Mengapa Mereka yang Pulang dari Suriah Harus Diwaspadai
- ANTARA FOTO/Rosa Panggabean
VIVA.co.id – Kementerian Luar Negeri telah memulangkan setidaknya 12 ribu warga negara Indonesia yang pernah tinggal di Suriah. Pemulangan itu tercatat bertahap sejak tahun 2011.
Meski begitu, dari perkiraan masih ada 2.000 WNI lagi yang masih bertahan di Suriah. Tentunya jumlah itu masih estimasi karena diduga ada banyak lagi yang tidak pernah tercatat.
"Banyak dari mereka masuk dengan ilegal ke Suriah," kata juru bicara Kemenlu RI Arrmanatha Nasir pada akhir Desember 2016.
Secara prinsip, sebenarnya tidak perlu ada yang dikhawatirkan dengan pulangnya WNI yang ada di luar ke negeri ke tanah air. Namun belakangan, sejumlah hal menunjukkan beberapa yang pulang atau yang dipulangkan paksa, ternyata menimbulkan masalah baru.
Masalah itu berupa meluasnya praktik terorisme atau penyebaran paham radikal yang didapatinya dari negara konflik seperti Suriah.
"Mereka memiliki potensi bahaya luar biasa. mereka tidak lagi sama seperti sebelumnya. Bahkan anak-anak mereka sudah tidak lagi main layang-layang, melainkan main senjata," kata Kepala Badan Nasional Penanggulangan Terorisme (BNPT) Suhardi Alius dikutip dalam laman resmi BNPT, Rabu, 1 Februari 2017.
Menurut Alius, di beberapa negara. Mereka yang berangkat ke negara lain dan kemudian melakukan tindak terorisme di negara itu, dikenal dengan sebutan Foreign Terrorist Fighter (FTF).
Saat ini, FTF memang tengah merebak dan menjadi salah satu ancaman serius yang ditimbulkan dari paham terorisme. Atas itu, sejumlah negara yang kerap dijadikan persinggahan FTF seperti Turki dan Singapura memberlakukan sistem screening ketat kepada siapa pun yang masuk ke negaranya.
"Mereka akan langsung ditendang balik ke negara mereka masing-masing. Tidak terkecuali, dan ini yang sangat mengerikan," kata Alius.

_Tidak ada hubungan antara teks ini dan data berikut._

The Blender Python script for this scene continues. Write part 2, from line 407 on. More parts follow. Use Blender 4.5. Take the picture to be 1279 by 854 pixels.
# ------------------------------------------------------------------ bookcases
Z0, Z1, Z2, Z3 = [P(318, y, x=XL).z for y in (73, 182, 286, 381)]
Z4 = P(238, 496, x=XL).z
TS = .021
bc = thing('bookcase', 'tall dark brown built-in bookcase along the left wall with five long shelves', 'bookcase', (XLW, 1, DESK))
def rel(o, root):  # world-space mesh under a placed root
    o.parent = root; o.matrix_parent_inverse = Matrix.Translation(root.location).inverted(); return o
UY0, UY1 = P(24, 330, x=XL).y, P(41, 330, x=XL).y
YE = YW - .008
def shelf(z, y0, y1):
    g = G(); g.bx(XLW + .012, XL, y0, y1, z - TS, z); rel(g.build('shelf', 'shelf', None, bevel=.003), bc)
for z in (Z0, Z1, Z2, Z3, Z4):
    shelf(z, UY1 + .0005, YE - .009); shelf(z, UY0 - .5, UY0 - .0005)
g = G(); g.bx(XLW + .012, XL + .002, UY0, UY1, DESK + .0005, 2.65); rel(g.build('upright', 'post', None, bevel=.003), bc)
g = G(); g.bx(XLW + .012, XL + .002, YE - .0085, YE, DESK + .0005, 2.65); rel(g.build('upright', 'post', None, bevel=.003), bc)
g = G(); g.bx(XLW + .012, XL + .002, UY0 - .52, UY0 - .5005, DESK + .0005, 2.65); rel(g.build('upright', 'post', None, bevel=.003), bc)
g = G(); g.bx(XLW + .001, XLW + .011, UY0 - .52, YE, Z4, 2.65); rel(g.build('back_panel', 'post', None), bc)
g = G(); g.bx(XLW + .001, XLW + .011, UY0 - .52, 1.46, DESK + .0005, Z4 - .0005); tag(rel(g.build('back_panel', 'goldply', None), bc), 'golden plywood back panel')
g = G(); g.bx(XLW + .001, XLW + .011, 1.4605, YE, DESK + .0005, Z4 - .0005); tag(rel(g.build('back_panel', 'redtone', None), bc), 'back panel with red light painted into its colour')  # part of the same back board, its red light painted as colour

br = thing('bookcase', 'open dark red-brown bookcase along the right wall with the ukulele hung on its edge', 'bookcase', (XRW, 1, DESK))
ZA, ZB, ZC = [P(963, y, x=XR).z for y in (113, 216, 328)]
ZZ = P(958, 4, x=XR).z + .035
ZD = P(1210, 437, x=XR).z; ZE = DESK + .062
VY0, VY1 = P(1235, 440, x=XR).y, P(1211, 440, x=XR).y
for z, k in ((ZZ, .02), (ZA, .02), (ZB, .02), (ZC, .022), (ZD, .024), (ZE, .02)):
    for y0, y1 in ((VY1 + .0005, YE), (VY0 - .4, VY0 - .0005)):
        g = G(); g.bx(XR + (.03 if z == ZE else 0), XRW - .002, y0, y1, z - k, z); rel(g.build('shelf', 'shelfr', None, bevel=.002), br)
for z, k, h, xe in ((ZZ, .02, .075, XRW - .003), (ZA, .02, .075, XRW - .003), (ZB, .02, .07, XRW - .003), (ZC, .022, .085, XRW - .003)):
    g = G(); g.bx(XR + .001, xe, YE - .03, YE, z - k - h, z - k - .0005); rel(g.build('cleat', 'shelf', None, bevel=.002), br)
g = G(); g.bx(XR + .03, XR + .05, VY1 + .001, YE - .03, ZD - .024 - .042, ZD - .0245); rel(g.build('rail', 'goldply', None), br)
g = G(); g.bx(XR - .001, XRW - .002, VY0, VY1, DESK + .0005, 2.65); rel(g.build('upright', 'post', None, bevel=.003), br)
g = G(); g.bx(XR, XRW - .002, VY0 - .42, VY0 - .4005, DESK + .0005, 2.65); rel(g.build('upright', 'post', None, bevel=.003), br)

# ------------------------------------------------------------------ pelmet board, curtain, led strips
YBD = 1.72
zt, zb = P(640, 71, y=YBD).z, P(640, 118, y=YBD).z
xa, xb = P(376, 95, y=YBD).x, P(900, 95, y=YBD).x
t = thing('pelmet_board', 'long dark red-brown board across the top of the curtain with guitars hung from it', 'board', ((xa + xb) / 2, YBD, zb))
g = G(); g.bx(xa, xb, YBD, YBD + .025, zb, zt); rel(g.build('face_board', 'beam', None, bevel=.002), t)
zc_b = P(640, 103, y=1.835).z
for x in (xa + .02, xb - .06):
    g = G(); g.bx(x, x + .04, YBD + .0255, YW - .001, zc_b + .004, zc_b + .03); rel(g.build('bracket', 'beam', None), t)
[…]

Sejauh ini, teruntuk Indonesia. Catatan BNPT, untuk WNI yang diduga sebagai FTF dan telah dikembalikan ke Indonesia tercatat mencapai 49 orang. Menurut Alius, jumlah ini sudah cukup mengkhawatirkan.

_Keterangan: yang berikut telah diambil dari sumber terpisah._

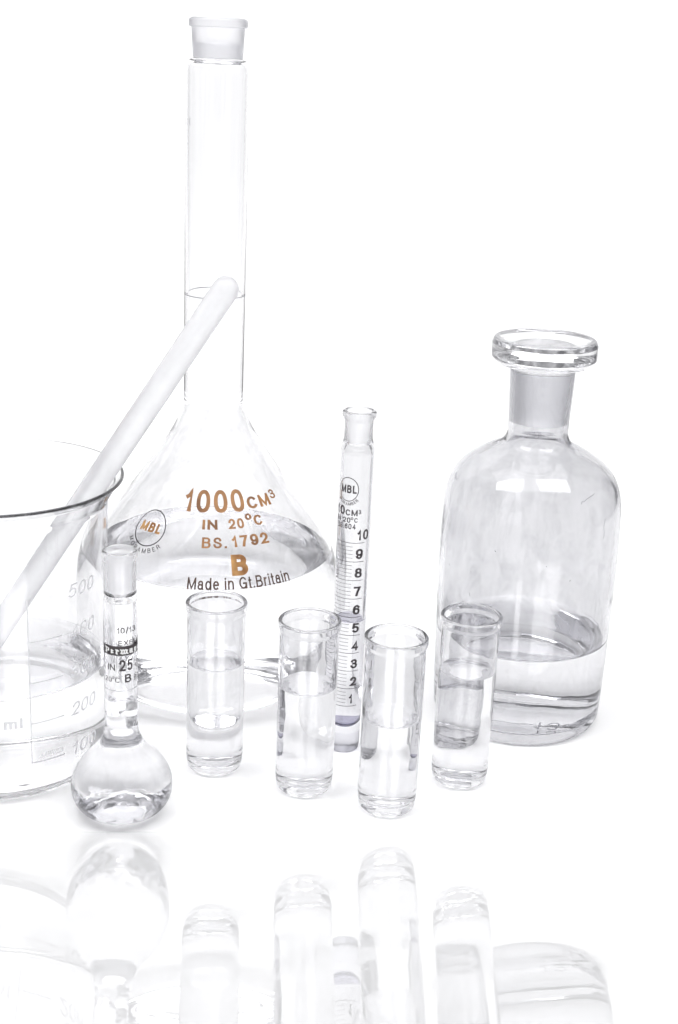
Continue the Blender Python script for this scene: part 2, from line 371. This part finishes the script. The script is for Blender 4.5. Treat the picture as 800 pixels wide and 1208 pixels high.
# broken script letters for the name band: straight stems with lozenge ends
def loz(x, y, k=.13): return [(x - k, y + k * .55), (x + k, y - k * .55)]
SCRIPT = {
 'P': (.72, [[(.25, .05), (.25, .9)], loz(.1, .9), [(.3, .95), (.75, .86)], [(.85, .84), (.85, .45)], [(.8, .4), (.35, .32)], loz(.2, .02)]),
 'e': (.5, [[(.22, .12), (.22, .6)], [(.25, .68), (.62, .56)], [(.7, .54), (.34, .36)], [(.26, .08), (.7, .16)]]),
 'r': (.48, [[(.3, .08), (.3, .62)], loz(.22, .68), loz(.7, .62, .17), loz(.3, .03)]),
 'm': (.9, [[(x, .08), (x, .6)] for x in (.14, .5, .86)] + [loz(x, .67) for x in (.12, .46, .82)] + [loz(x, .03) for x in (.14, .5, .9)]),
 'a': (.56, [[(.78, .08), (.78, .62)], [(.2, .66), (.74, .68)], [(.18, .1), (.18, .34)], [(.2, .42), (.74, .38)], loz(.26, .04), loz(.86, .03)]),
 'g': (.56, [[(.2, .14), (.2, .56)], [(.8, .62), (.8, -.08)], [(.22, .66), (.8, .66)], [(.24, .08), (.76, .1)], [(.2, -.2), (.74, -.14)]]),
 'o': (.54, [[(.2, .12), (.2, .58)], [(.82, .1), (.82, .56)], [(.24, .68), (.78, .6)], [(.24, .1), (.78, .02)]]),
 'l': (.3, [[(.45, .08), (.45, .94)], loz(.4, 1), loz(.55, .03)]),
 'd': (.56, [[(.2, .12), (.2, .5)], [(.82, .1), (.82, .56)], [(.24, .1), (.78, .02)], [(.8, .58), (.2, .96)]]),
}
def stroke_mesh(pts, w):
    closed = pts[-1] == 'closed'
    if closed: pts = pts[:-2]
    n = len(pts); vs, fs = [], []
    if not closed:                                     # square ends
        def ext(a, b):
            l = math.hypot(a[0] - b[0], a[1] - b[1]) or 1
            return (a[0] + (a[0] - b[0]) / l * w / 2, a[1] + (a[1] - b[1]) / l * w / 2)
        pts = [ext(pts[0], pts[1])] + pts[1:-1] + [ext(pts[-1], pts[-2])]
    for i in range(n):
        a = pts[(i - 1) % n] if closed or i else None; b = pts[(i + 1) % n] if closed or i < n - 1 else None; p = pts[i]
        def unit(q, r):
            l = math.hypot(r[0] - q[0], r[1] - q[1]) or 1e-9
            return ((r[0] - q[0]) / l, (r[1] - q[1]) / l)
        d1 = unit(a, p) if a else unit(p, b); d2 = unit(p, b) if b else d1
        n1 = (-d1[1], d1[0]); n2 = (-d2[1], d2[0]); m = (n1[0] + n2[0], n1[1] + n2[1]); l = math.hypot(*m) or 1e-9
        m = (m[0] / l, m[1] / l); co = max(m[0] * n1[0] + m[1] * n1[1], .5); k = w / 2 / co
        vs += [(p[0] - m[0] * k, p[1] - m[1] * k), (p[0] + m[0] * k, p[1] + m[1] * k)]
    for i in range(n if closed else n - 1):
        j = (i + 1) % n
        fs.append((2 * i, 2 * j, 2 * j + 1, 2 * i + 1))
    return vs, fs

def glyphs(s, bold=0.0, spacing=1.0, face=None):
    """strokes of the string for capital height 1: list of (points, faces)"""
    w = .13 + 2 * bold if face is None else bold
    x = 0; out = []; table = face or LETTER
    for c in s:
        adv, strokes = table[c]
        W = max(adv, w * 1.02)
        for st_ in strokes:
            closed = st_[-1] == 'closed'
            q = [(x + w / 2 + p[0] * (W - w), w / 2 + p[1] * (1 - w)) for p in st_ if p != 'closed']
            out.append(stroke_mesh(q + ['closed'] if closed else q, w))
        x += W + (.13 + .12 * w) * spacing * (1 if face is None else .35)
    return out

def extent(strokes):
    xs = [v[0] for vs, _ in strokes for v in vs]; ys = [v[1] for vs, _ in strokes for v in vs]
    return min(xs), max(xs), min(ys), max(ys)

class Skin:
    """outer wall of a vessel, addressed by angle (degrees from the side facing the viewer) and height"""
    def __init__(s, outer, off=.1):
        p = sorted([(z, r) for r, z in outer]); s.z = [a for a, _ in p]; s.r = [b for _, b in p]; s.off = off
        s.s = [0]
        for i in range(1, len(p)): s.s.append(s.s[-1] + math.hypot(p[i][0] - p[i - 1][0], p[i][1] - p[i - 1][1]))
    def _lerp(s, xs, ys, x):
        if x <= xs[0]: return ys[0]
        for i in range(1, len(xs)):
            if x <= xs[i]:
                d = xs[i] - xs[i - 1]
                return ys[i] if d < 1e-9 else ys[i - 1] + (ys[i] - ys[i - 1]) * (x - xs[i - 1]) / d
        return ys[-1]
    def arc(s, z): return s._lerp(s.z, s.s, z)
    def rad(s, z): return s._lerp(s.z, s.r, z)
    def zof(s, a): return s._lerp(s.s, s.z, a)
    def point(s, deg, arc, lift=0.0):
        z = s.zof(arc); r = s.rad(z); z2 = s.zof(arc + .6); r2 = s.rad(z2); z1 = s.zof(arc - .6); r1 = s.rad(z1)
        dz, dr = z2 - z1, r2 - r1; l = math.hypot(dz, dr) or 1
        r += (s.off + lift) * dz / l; z -= (s.off + lift) * dr / l
        a = math.radians(deg)
        return (r * math.sin(a) * MM, -r * math.cos(a) * MM, z * MM)

def printed(name, parent, mat, label=None):
    return {'bm': bmesh.new(), 'name': name, 'parent': parent, 'mat': mat, 'label': label}

def done(P):
    bm = P['bm']; bm.normal_update()
    o = link(P['name'], bm, [P['mat']], P['parent'])
    if P['label']: o['label'] = P['label']
    return o

def add_flat(P, skin, vs, fs, maxlen, to, lift=0.0):
    """vs in (u, v) millimetres; to(u, v) -> (deg, arc)"""
    b = bmesh.new(); bv = [b.verts.new((u, v, 0)) for u, v in vs]
    for f in fs:
        try: b.faces.new([bv[i] for i in f])
        except ValueError: pass
    bmesh.ops.triangulate(b, faces=b.faces[:])
    for _ in range(4):
        es = [e for e in b.edges if e.calc_length() > maxlen]
        if not es: break
        bmesh.ops.subdivide_edges(b, edges=es, cuts=1)
        bmesh.ops.triangulate(b, faces=b.faces[:])
    mp_ = {}
    for v in b.verts: mp_[v] = P['bm'].verts.new(skin.point(*to(v.co.x, v.co.y), lift))
    for f in b.faces:
        try: P['bm'].faces.new([mp_[v] for v in f.verts])
        except ValueError: pass
    b.free()

def write(P, skin, s, aL, aR, z0, z1, bold=0.0, ref='cap', shear=0.0, dz=0.0, maxlen=1.0, spacing=1.0, face=None):
    """the string s from angle aL to aR (degrees), baseline at height z0, capital height up to z1; dz: rise of the baseline to the right"""
    strokes = glyphs(s, bold, spacing, face); x0, x1, ymin, ymax = extent(strokes)
    a0, a1 = skin.arc(z0), skin.arc(z1)
    base, ch = (0.0, 1.0) if ref == 'cap' else (ymin, ymax - ymin)
    W = math.radians(aR - aL) * skin.rad(z0); H = a1 - a0
    for i, (vs, fs) in enumerate(strokes):
        uv = [((x - x0) / (x1 - x0) * W + shear * (y - base) / ch * H, (y - base) / ch * H) for x, y in vs]
        add_flat(P, skin, uv, fs, maxlen, lambda u, v: (aL + (aR - aL) * u / W, a0 + v + dz * u / W), .007 * (i % 4))

def band(P, skin, aL, aR, z0, z1, step=4):
    n = max(1, int(abs(aR - aL) / step)); a0, a1 = skin.arc(z0), skin.arc(z1)
    vb = [P['bm'].verts.new(skin.point(aL + (aR - aL) * i / n, a0)) for i in range(n + 1)]
    vt = [P['bm'].verts.new(skin.point(aL + (aR - aL) * i / n, a1)) for i in range(n + 1)]
    for i in range(n): P['bm'].faces.new((vb[i], vb[i + 1], vt[i + 1], vt[i]))

def hoop(P, skin, ac, zc, rx, ry, w, n=64):
    a0 = skin.arc(zc); r = skin.rad(zc); q = []
    for k in range(n):
        t = 2 * math.pi * k / n
        q.append([P['bm'].verts.new(skin.point(ac + math.degrees((rx + d) * math.cos(t) / r), a0 + (ry + d) * math.sin(t))) for d in (-w / 2, w / 2)])
    for k in range(n): P['bm'].faces.new((q[k][0], q[k][1], q[(k + 1) % n][1], q[(k + 1) % n][0]))

def arc_text(P, skin, s, ac, zc, rx, ry, t0, t1, h, bold=0.0):
    """letters along the lower arc of an ellipse, t in degrees from straight down, left to right"""
    a0 = skin.arc(zc); r = skin.rad(zc)
    adv = [LETTER[c][0] + .2 for c in s]; tot = sum(adv); x = 0
    for c, w in zip(s, adv):
        t = math.radians(t0 + (t1 - t0) * (x + w / 2) / tot); x += w
        strokes = glyphs(c, bold); e = extent(strokes); xm = (e[0] + e[1]) / 2
        cx, cy_ = rx * math.sin(t), -ry * math.cos(t)
        tx, ty = math.cos(t), math.sin(t); nx, ny = -ty, tx
        for i, (vs, fs) in enumerate(strokes):
            uv = [(cx + (vx - xm) * h * tx + vy * h * nx, cy_ + (vx - xm) * h * ty + vy * h * ny) for vx, vy in vs]
            add_flat(P, skin, uv, fs, 1.0, lambda u, v: (ac + math.degrees(u / r), a0 + v), .007 * (i % 4))

def scratch(P, skin, pts, w):
    d0, a0 = pts[0][0], skin.arc(pts[0][1]); r = skin.rad(pts[0][1])
    uv = [(math.radians(d - d0) * r, skin.arc(z) - a0) for d, z in pts]
    vs, fs = stroke_mesh(uv, w)
    add_flat(P, skin, vs, fs, 1.0, lambda u, v: (d0 + math.degrees(u / r), a0 + v))

# ------------------------------------------------------------------ setting
DX, DY = 0.99656566, 0.08280634           # direction of the table edge
NX, NY = -DY, DX                          # away from the viewer
def at(u, v, z): return (u * DX * MM + v * NX * MM, u * DY * MM + v * NY * MM, z * MM)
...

"Itu hanyalah puncak gunung es. Artinya di bawah mereka masih ada banyak lagi," kata Alius.
Modus Baru
Dan kini, berdasarkan kejadian pemulangan lima orang WNI yang terdiri dari satu keluarga pada Rabu malam, 27 Januari 2017. Kuat dugaan adanya modus baru dalam pemulangan FTF ke Indonesia.
Sebabnya, kelima WNI itu justru mendarat di Indonesia tidak melalui Bandara Soekarno Hatta, namun memilih Bandara Internasional Ngurah Rai di Bali.
"Mereka berpindah dari kawasan 'pasti tangkap' di bandara Soekarno Hatta menuju kawasan 'bisa lari' di bandara Bali. Pola baru ini perlu segera diwaspadai," kata Alius.
Menurut Alius, modus itu dinilai mengetahui celah dalam RUU Terorisme yang ada di Indonesia. Sebabnya FTF secara khusus tidak pernah termaktub dalam payung hukum yang kuat. Karena itu jika pun ada penangkapan, itu hanya didasarkan pada kebijakan pimpinan.
"Aparat tidak memiliki payung hukum yang kuat untuk melakukan (Penangkapan), needed actions terkait penanganan FTF," katanya.